/---

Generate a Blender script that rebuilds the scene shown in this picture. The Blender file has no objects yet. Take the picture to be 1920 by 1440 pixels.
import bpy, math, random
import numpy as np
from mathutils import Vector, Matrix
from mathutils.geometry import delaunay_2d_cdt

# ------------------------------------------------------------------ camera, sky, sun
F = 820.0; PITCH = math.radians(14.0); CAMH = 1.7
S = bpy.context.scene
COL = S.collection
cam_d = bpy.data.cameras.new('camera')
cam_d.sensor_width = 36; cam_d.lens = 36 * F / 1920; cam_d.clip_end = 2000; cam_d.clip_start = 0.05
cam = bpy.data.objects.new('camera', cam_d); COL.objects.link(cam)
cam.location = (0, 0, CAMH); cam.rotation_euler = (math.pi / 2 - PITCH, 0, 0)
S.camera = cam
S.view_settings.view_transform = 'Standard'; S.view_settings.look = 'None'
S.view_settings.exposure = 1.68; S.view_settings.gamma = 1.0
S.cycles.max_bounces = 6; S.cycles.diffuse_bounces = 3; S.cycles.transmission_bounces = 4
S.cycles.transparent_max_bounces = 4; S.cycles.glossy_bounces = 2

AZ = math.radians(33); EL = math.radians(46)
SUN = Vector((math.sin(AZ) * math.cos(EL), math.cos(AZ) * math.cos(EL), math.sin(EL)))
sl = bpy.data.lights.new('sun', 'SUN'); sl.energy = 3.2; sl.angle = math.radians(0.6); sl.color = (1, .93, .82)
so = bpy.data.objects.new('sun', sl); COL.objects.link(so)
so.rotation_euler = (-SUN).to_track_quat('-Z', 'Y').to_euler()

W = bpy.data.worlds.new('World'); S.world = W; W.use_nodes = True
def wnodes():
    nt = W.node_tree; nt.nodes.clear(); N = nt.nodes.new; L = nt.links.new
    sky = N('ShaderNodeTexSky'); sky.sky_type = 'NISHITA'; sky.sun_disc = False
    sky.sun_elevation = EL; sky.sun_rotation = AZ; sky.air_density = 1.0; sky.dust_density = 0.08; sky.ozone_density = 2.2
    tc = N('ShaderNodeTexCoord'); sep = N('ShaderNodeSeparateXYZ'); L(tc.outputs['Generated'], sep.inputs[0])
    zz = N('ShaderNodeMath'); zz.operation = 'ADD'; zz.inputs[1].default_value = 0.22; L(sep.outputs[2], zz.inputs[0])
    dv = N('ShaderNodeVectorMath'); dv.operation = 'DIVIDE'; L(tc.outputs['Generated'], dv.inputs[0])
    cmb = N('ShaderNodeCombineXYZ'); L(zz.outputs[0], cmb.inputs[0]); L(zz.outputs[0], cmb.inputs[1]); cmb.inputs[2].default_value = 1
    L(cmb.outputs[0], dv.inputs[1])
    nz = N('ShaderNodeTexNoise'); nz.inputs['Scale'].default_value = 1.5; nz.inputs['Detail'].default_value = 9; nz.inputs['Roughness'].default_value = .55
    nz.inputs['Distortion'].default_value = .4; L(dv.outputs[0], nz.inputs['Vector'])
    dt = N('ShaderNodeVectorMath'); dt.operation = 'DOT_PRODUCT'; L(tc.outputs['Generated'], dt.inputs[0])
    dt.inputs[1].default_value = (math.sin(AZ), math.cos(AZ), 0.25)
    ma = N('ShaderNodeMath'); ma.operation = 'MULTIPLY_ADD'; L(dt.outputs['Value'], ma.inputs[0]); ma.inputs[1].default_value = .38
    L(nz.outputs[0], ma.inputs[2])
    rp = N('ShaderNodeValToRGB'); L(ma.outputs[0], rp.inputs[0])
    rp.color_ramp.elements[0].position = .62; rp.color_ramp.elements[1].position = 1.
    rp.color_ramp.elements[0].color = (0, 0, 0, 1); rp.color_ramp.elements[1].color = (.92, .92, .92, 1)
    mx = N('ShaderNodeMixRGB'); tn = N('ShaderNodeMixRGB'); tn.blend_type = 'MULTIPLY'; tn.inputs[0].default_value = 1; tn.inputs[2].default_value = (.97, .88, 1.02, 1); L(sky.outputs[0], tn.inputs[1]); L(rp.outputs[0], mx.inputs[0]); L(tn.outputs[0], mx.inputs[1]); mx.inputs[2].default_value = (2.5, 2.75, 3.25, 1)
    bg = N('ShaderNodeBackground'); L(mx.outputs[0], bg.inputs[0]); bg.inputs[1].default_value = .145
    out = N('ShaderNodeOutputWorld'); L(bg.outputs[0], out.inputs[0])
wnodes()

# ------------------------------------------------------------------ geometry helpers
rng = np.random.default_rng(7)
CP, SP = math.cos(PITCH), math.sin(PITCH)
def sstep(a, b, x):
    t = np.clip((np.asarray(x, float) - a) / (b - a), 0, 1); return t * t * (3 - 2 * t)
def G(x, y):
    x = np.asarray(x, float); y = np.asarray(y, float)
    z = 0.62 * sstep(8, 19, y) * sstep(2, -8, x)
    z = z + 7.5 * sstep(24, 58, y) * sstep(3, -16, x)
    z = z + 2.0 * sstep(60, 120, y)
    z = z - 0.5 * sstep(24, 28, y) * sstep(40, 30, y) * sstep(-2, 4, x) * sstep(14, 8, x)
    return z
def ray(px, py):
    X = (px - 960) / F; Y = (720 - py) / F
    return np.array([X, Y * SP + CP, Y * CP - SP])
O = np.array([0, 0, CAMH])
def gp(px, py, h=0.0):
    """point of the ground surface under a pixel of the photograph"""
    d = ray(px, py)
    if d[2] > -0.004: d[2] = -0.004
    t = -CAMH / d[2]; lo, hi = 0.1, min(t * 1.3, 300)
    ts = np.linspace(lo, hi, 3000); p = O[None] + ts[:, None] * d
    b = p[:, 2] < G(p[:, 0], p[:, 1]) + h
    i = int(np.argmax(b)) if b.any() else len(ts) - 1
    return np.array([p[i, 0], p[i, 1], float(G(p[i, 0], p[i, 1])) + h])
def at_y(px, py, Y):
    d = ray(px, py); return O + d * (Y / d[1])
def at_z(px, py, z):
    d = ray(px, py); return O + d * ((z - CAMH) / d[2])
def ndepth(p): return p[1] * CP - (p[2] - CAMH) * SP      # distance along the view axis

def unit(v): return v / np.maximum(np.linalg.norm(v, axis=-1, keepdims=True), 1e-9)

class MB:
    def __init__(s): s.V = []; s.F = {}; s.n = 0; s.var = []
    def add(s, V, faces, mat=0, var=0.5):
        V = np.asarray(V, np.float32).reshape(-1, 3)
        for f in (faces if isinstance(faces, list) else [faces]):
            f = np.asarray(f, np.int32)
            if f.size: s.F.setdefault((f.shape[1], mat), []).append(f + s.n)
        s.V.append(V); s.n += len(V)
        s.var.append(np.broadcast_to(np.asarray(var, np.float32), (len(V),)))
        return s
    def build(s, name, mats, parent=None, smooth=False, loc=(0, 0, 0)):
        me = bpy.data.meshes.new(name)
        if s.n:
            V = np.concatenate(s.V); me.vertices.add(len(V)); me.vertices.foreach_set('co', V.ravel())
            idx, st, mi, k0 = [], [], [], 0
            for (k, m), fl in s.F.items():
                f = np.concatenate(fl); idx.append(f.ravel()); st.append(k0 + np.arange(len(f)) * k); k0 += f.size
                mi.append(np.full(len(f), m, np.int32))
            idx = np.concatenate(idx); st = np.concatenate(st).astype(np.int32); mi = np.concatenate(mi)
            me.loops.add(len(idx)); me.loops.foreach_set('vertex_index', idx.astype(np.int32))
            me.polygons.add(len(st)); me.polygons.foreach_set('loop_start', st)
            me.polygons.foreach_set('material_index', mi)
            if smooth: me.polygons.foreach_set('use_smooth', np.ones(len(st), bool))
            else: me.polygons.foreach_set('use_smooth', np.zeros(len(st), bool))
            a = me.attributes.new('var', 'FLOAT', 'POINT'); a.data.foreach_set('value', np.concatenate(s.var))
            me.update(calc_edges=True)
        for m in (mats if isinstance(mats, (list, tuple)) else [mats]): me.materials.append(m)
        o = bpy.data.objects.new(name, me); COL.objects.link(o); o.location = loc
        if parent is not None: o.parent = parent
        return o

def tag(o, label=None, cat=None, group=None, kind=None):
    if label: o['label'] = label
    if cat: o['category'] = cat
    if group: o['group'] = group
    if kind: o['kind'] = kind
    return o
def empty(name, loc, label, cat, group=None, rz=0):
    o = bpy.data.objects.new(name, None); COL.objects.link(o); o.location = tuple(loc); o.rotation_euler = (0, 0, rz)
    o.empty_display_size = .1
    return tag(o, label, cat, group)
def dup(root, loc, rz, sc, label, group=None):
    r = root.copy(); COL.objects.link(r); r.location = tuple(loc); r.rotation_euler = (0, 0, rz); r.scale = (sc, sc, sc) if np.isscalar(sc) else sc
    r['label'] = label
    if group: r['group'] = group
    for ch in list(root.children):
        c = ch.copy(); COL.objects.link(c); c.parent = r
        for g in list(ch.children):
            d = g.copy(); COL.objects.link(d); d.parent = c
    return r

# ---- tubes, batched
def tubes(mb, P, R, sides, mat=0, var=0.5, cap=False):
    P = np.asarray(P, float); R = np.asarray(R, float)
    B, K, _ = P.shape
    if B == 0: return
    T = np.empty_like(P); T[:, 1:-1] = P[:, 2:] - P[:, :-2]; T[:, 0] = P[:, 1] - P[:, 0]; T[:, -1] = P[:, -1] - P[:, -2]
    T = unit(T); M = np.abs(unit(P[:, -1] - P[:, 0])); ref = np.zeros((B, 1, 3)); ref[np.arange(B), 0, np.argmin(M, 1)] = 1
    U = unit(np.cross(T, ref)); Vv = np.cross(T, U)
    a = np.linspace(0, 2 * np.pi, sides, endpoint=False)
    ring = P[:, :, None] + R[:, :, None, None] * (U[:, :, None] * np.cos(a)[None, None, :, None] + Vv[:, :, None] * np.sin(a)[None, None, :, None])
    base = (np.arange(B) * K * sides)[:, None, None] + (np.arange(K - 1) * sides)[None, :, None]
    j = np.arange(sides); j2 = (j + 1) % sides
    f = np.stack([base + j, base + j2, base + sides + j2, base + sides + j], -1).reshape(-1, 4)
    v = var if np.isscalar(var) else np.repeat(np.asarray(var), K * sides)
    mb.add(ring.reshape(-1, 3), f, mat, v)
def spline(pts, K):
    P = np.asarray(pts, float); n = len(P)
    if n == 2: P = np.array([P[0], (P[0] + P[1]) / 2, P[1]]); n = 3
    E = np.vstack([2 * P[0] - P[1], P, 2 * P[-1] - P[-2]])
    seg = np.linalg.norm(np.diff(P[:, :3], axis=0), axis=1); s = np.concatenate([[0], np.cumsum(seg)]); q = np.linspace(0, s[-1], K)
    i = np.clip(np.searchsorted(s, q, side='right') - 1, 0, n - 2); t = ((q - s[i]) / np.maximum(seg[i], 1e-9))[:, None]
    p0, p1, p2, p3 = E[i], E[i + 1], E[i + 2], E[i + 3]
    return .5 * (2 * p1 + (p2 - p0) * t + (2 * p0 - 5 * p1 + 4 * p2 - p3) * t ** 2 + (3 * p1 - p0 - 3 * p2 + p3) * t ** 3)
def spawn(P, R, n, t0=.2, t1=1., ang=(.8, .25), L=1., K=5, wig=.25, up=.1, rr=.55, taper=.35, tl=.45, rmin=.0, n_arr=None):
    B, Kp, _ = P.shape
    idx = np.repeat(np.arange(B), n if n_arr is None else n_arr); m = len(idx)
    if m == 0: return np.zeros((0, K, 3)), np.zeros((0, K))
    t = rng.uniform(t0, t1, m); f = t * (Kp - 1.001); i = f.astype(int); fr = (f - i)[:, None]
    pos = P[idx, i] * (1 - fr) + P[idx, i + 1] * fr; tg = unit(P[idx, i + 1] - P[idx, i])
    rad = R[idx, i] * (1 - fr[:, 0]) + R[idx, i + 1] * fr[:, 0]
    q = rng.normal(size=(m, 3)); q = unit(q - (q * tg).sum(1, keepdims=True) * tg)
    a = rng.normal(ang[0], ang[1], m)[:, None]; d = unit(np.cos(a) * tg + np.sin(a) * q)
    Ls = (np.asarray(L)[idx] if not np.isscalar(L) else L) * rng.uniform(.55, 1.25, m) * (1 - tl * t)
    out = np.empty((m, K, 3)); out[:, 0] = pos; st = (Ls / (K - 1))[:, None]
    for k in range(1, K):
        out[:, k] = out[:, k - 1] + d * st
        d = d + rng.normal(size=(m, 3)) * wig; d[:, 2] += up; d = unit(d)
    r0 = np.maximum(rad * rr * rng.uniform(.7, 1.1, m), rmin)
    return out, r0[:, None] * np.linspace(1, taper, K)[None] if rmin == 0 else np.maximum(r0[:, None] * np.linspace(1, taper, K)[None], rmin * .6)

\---

§ **Instruction**
Each line from the top of the material above through the line with "so.rotation_euler = (-SUN).to_track_quat('-Z', 'Y').to_euler()" must be echoed exactly, and no other line.

§ **Output below**
Generate a Blender script that rebuilds the scene shown in this picture. The Blender file has no objects yet. Take the picture to be 1920 by 1440 pixels.
import bpy, math, random
import numpy as np
from mathutils import Vector, Matrix
from mathutils.geometry import delaunay_2d_cdt

# ------------------------------------------------------------------ camera, sky, sun
F = 820.0; PITCH = math.radians(14.0); CAMH = 1.7
S = bpy.context.scene
COL = S.collection
cam_d = bpy.data.cameras.new('camera')
cam_d.sensor_width = 36; cam_d.lens = 36 * F / 1920; cam_d.clip_end = 2000; cam_d.clip_start = 0.05
cam = bpy.data.objects.new('camera', cam_d); COL.objects.link(cam)
cam.location = (0, 0, CAMH); cam.rotation_euler = (math.pi / 2 - PITCH, 0, 0)
S.camera = cam
S.view_settings.view_transform = 'Standard'; S.view_settings.look = 'None'
S.view_settings.exposure = 1.68; S.view_settings.gamma = 1.0
S.cycles.max_bounces = 6; S.cycles.diffuse_bounces = 3; S.cycles.transmission_bounces = 4
S.cycles.transparent_max_bounces = 4; S.cycles.glossy_bounces = 2

AZ = math.radians(33); EL = math.radians(46)
SUN = Vector((math.sin(AZ) * math.cos(EL), math.cos(AZ) * math.cos(EL), math.sin(EL)))
sl = bpy.data.lights.new('sun', 'SUN'); sl.energy = 3.2; sl.angle = math.radians(0.6); sl.color = (1, .93, .82)
so = bpy.data.objects.new('sun', sl); COL.objects.link(so)
so.rotation_euler = (-SUN).to_track_quat('-Z', 'Y').to_euler()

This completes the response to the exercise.